ヘロイン原料2トン、横浜港で押収 アフガン向け貨物
麻薬のヘロインの原料となる無水酢酸約2トンが、横浜市の横浜港からアフガニスタン向けに輸出される貨物の中から見つかっていたことが横浜税関への取材でわかった。同税関は関税法違反(無許可輸出)容疑で調べている。 税関によると、無水酢酸はタンクに入れられ、ほかの輸出品と一緒にコンテナに隠されていた。無水酢酸は今月12日にも、愛知県の名古屋港でアフガニスタン向けの自動車の中から約1トンが見つかり、24日には約1.4トンが押収された。 無水酢酸は麻薬のヘロインを製造する際、化学反応の過程で使われる(引用:朝日新聞)。
はじめはケムステニュースに書こうと思いましたが、何だかあまりにも化学がマイナスイメージになるのでやめました。確かに事実は間違ってはいないですが、情報を正しく「伝える」点においては腹立たしいほど事実と異なっています。
「麻薬のヘロインの原料となる」
「無水酢酸は麻薬のヘロインを製造する際、化学反応の過程で使われる」
ヘロイン(heroin)はモルヒネ(morphine)を無水酢酸でアセチル化することによって得られます。それは間違いないです。大学の学生実験でも素人でもできるとても簡単な実験です。実際に学生実験でも大量の無水酢酸を使用しました。さらに、さっきまで筆者自身アセチル化の為に無水酢酸を使用していました。ただし、確かに”原料”ですがアフガニスタンに輸出するからというところから推測して麻薬の原料としか書かないのは誤解を招きます。麻薬の原料=持っている、使っているだけで危険、違法、さらには使っている人は危ない人とされかねません。無水酢酸自体は名前の通り酢酸(お酢)から水を脱水した化合物で、極めて安全な化合物です。

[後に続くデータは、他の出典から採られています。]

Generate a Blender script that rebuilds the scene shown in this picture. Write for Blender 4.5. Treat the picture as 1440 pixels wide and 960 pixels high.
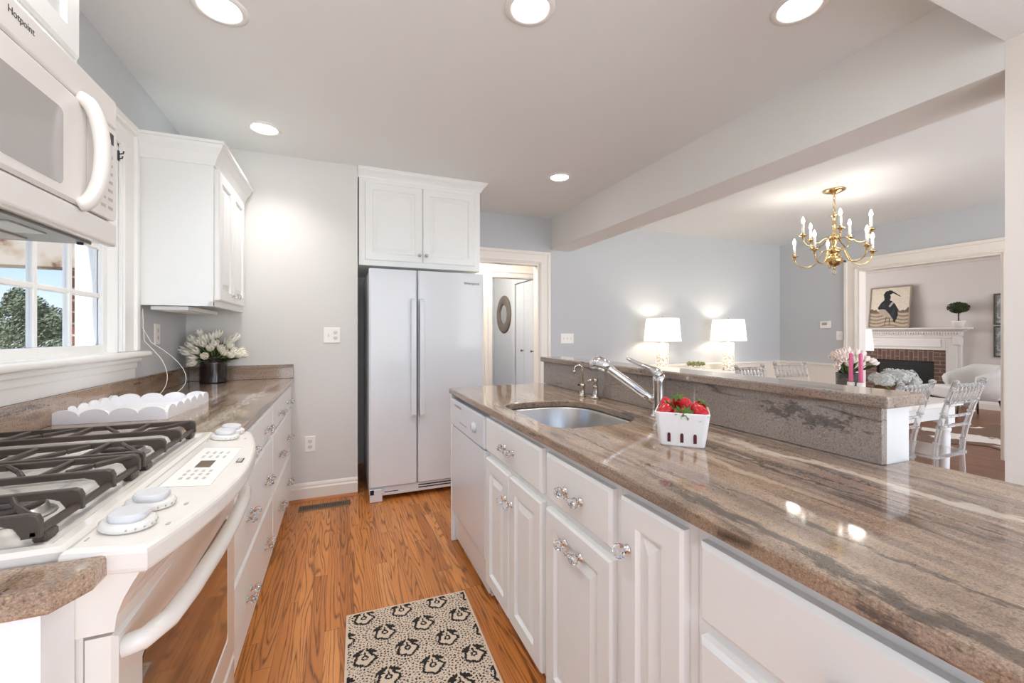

何より、アセチル基(赤い部分)を導入するよい試薬であって、皆さんが必ず飲んだことがある鎮痛剤であるアスピリン(アセチルサリチル酸)の原料でもあり、アセチル化されている化学製品ならば、材料でも、医薬品でも、食物でも半数はこれをつかってアセチル化していると思います。
というわけで、ヘロインの原料という限定的な言い方は誤解を招く一因となり、書くなら、「医薬品や食物、化学工業製品の原料となる」などが適当だと思われます。

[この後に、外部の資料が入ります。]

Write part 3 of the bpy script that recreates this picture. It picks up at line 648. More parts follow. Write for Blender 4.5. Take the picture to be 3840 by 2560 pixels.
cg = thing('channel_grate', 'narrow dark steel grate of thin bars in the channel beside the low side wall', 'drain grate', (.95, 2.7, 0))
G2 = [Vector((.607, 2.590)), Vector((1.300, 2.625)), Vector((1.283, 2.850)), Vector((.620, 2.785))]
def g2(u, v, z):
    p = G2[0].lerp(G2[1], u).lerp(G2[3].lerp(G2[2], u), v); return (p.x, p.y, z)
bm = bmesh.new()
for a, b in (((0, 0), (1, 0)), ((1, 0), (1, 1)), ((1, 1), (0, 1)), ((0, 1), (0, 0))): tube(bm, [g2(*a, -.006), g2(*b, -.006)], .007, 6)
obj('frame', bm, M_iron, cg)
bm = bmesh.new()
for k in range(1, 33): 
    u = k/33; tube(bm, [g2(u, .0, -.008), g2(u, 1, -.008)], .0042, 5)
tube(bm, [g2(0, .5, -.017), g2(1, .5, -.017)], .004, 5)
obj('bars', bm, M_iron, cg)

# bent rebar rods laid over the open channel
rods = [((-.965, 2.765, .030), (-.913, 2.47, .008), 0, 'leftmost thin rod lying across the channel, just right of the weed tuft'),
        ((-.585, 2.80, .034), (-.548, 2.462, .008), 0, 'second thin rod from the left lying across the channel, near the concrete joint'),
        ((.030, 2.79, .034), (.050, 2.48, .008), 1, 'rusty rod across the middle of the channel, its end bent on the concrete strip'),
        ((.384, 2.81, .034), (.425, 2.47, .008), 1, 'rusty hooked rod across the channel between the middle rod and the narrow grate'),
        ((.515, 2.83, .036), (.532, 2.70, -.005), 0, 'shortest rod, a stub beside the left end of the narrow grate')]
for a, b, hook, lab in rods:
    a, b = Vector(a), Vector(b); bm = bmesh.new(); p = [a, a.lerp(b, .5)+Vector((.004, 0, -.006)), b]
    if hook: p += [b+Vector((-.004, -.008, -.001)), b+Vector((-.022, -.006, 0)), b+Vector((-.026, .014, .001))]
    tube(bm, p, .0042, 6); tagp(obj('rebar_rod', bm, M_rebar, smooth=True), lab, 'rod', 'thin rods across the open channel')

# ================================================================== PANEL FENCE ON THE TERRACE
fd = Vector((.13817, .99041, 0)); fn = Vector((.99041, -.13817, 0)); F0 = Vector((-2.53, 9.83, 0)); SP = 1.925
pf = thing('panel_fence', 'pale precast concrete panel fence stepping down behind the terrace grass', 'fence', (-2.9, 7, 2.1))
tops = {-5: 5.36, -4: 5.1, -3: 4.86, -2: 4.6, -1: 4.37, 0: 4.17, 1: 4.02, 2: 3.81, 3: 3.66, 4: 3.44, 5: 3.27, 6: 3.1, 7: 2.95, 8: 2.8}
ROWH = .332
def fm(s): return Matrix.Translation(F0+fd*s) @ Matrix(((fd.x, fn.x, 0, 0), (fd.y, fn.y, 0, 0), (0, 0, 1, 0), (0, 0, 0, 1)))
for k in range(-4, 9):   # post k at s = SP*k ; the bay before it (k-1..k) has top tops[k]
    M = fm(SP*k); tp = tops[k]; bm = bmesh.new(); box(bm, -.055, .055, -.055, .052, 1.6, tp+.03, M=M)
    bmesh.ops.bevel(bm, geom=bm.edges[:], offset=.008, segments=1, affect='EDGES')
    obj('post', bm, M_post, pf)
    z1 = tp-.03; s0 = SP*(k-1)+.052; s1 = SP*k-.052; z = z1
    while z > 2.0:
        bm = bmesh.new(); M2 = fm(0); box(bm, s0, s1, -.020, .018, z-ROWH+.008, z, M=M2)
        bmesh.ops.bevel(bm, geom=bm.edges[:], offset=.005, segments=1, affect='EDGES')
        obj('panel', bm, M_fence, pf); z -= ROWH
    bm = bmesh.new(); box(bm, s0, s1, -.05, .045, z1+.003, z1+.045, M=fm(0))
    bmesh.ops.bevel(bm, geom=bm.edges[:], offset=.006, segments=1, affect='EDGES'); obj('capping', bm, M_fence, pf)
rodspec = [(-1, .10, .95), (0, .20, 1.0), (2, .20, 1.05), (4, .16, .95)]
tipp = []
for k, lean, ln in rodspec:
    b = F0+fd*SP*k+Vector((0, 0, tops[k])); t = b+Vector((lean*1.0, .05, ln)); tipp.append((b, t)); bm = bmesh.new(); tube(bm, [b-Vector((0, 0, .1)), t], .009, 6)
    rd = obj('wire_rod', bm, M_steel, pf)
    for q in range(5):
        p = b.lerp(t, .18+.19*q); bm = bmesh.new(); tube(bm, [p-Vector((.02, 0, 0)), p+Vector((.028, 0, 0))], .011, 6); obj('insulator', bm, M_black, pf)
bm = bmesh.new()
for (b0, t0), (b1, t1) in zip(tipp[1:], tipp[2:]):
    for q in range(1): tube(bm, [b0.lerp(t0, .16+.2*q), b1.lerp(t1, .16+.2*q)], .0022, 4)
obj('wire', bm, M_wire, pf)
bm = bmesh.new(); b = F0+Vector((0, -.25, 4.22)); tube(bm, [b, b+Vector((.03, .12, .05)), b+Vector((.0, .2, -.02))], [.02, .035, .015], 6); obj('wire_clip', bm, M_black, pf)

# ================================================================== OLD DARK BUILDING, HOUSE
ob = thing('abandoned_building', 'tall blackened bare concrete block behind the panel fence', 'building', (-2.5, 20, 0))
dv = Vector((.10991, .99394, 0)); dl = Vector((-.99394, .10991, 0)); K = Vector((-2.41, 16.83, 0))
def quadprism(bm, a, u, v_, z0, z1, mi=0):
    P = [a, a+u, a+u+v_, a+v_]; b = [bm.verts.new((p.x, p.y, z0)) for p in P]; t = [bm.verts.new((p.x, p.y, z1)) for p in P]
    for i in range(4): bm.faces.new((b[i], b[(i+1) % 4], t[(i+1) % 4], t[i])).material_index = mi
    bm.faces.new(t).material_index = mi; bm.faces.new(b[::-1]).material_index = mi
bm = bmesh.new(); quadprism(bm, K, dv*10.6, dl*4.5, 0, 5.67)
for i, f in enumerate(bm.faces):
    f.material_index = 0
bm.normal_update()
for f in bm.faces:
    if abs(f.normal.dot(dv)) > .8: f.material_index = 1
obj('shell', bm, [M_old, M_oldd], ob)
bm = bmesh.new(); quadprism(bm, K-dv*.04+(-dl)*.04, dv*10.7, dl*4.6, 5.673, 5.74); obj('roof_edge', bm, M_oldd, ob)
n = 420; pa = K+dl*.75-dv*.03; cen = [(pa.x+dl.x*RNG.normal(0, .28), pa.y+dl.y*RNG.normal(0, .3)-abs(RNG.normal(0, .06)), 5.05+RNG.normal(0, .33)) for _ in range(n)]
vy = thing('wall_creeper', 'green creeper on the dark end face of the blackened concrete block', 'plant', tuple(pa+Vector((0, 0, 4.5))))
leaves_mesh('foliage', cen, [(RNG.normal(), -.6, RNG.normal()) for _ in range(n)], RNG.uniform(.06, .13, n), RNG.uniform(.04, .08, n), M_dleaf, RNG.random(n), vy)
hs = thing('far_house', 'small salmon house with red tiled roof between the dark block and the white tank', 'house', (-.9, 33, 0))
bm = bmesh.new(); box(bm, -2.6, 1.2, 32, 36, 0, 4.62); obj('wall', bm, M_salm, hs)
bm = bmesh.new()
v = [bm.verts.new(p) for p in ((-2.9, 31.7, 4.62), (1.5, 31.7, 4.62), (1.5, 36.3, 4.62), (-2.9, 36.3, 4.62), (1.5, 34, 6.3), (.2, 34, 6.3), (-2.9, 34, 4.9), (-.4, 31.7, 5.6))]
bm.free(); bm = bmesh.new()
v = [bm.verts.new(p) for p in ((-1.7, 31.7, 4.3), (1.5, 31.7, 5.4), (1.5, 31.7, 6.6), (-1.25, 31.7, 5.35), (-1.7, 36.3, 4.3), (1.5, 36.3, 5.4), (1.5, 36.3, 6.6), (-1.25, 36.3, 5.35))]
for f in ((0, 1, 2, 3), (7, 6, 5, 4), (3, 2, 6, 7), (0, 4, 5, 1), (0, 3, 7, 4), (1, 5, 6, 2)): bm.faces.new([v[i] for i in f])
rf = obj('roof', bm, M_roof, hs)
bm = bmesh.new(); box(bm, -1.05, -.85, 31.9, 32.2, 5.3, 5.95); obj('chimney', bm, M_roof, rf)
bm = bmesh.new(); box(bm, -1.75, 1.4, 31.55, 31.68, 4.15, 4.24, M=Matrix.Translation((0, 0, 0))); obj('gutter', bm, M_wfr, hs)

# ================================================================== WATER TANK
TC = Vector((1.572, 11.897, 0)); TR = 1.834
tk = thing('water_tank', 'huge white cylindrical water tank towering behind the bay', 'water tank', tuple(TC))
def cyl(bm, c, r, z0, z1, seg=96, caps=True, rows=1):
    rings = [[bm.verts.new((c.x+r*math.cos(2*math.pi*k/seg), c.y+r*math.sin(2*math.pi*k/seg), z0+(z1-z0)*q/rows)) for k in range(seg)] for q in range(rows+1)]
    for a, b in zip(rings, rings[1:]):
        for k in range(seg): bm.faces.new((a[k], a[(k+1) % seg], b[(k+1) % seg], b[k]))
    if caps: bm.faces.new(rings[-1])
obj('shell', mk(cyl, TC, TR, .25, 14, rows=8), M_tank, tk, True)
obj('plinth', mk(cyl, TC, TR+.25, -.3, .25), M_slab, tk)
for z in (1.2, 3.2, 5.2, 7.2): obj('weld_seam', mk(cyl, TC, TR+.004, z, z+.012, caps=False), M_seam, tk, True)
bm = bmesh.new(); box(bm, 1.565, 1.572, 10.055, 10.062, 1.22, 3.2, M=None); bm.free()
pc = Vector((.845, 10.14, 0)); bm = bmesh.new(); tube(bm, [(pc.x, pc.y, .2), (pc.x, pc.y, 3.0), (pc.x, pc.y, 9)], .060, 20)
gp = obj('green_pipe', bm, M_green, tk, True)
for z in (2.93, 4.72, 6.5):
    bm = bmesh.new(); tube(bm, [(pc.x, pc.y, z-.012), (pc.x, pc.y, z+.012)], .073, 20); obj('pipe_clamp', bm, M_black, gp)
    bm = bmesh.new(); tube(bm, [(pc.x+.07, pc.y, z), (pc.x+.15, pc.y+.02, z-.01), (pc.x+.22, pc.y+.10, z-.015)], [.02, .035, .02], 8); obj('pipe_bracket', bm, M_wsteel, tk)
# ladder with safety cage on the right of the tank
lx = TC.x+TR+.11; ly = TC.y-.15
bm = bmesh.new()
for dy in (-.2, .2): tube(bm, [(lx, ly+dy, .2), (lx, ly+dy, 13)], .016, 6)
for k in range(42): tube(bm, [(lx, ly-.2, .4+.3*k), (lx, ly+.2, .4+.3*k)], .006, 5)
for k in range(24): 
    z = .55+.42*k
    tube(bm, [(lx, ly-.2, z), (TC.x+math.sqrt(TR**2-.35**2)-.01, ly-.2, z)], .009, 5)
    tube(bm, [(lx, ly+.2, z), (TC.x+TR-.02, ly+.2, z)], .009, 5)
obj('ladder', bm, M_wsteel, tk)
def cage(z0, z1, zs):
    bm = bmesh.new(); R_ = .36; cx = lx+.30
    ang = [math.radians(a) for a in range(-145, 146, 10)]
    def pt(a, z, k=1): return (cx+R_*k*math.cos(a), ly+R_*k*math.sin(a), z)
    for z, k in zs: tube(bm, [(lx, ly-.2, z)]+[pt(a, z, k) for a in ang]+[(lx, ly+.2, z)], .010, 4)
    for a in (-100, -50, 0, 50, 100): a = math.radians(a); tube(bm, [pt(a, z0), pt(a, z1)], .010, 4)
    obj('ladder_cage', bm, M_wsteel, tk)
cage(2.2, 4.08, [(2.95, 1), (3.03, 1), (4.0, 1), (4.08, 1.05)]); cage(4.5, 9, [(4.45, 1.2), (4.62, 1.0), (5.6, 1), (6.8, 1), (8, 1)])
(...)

つまり無水酢酸が悪い訳ではなくて、それを許可無しに所有していて、なおかつ輸出しようとしたことが問題なのです。なぜ関係のないところを2度も強調するのでしょうか。強調するならば、法律違反であるところと、利用法は◯◯の可能性があるぐらいの書き方でよいはずです。書き方次第で悪になるような表現はやめて欲しいものです。
さらに、ここからは推測と意見ですが無水酢酸ぐらいなら万が一ヘロインの原料としての用途だとしても日本から輸出するメリットは全くないと思います。無水酢酸の原料がたくさんとれるという国でもないですし。それならば優秀な合成化学者を輸出すれば事足ります。おおよそマスコミが無水酢酸が特定麻薬向精神薬原料であるということをWikipediaなどで確認して勝手に書いたのでしょう。そんなこといったら研究室内は麻薬向精神薬原料だらけですし、試薬メーカーはブローカーみたいなものです(苦笑)。
ここまで書きましたが、通常はわからなくて当然だと思います。筆者だって経済や文学のことがニュースになっても、ああそうなのかと思うのみです。こんな時やはり優秀なサイエンスライター、もっといえばケミストリーライターがいれば、世の中の化学物質の関連した事件やニュースに関して的確に報道できるのにと思います。専門家に聞けばわかることですが、最低限その位は必要です。正直、研究よりも現在の複雑化された学問にはそれが一番重要なのではないかと考えさせられます。